After they finished the forum was opened for questions. Being a university there were several students present. They asked some intelligent questions. I stuck my hand up and said I’d like to make a couple of observations. So I pointed out that everyone in France knew yesterday was May Day because the place shut down. That struggles there are big but come in fits and starts so slowing down the process of political recomposition. I remarked that the French “radical left” is ever so slightly more successful than the British radical left and that the LCR did not want to support a candidate who would go into coalition with Royal. (Here at Chateau Mac Uaid we have French TV. I’ve just watched Royal saying that she’s willing to negotiate with the “social partners” about the 35 hour week. You know what that means.) Being as diplomatic as I am I made no contrast between Besancenot and the priapic self-publicist in this constituency.
Chris Harman spoke shortly after. He developed the comparison between Sarkozy and Thatcher very effectively, reminding the audience of the divisions that Thatcher opened up in the Conservative Party and the strikes and struggles that took place during her regime suggesting that France too will see something similar. That’s not wrong.
A French woman spoke taking issue with something Jim Wolfreys had said about Bayrou. She was wrong but she was saying what she thought. The man behind me, who’d arrived almost an hour into the forum, tried to shout her down. For reasons I didn’t appreciate at the time the chair chose not to shut him up. “Maybe that’s what these academics do” I thought.
Rather than being asked to leave the shouter was asked to speak.

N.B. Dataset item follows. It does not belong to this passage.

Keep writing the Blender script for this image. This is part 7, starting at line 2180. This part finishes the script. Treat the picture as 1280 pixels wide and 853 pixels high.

Alex Callinicos gave such a persuasive impression of a ranting demagogue who hadn’t attended his anger management sessions that I was convinced for a moment that he was one. He made the point that by not having a united left candidate the French radical left was opening the door to something so dreadful that it hadn’t happened since the 1950s. That was his only point. He chose not to develop the contrast between the LCR’s current position and that of the British radical left. But the genuinely horrible spectacle was his assumption that by shouting loudly and seeming erudite he would convince the audience. It was a first class display of intellectual thuggery.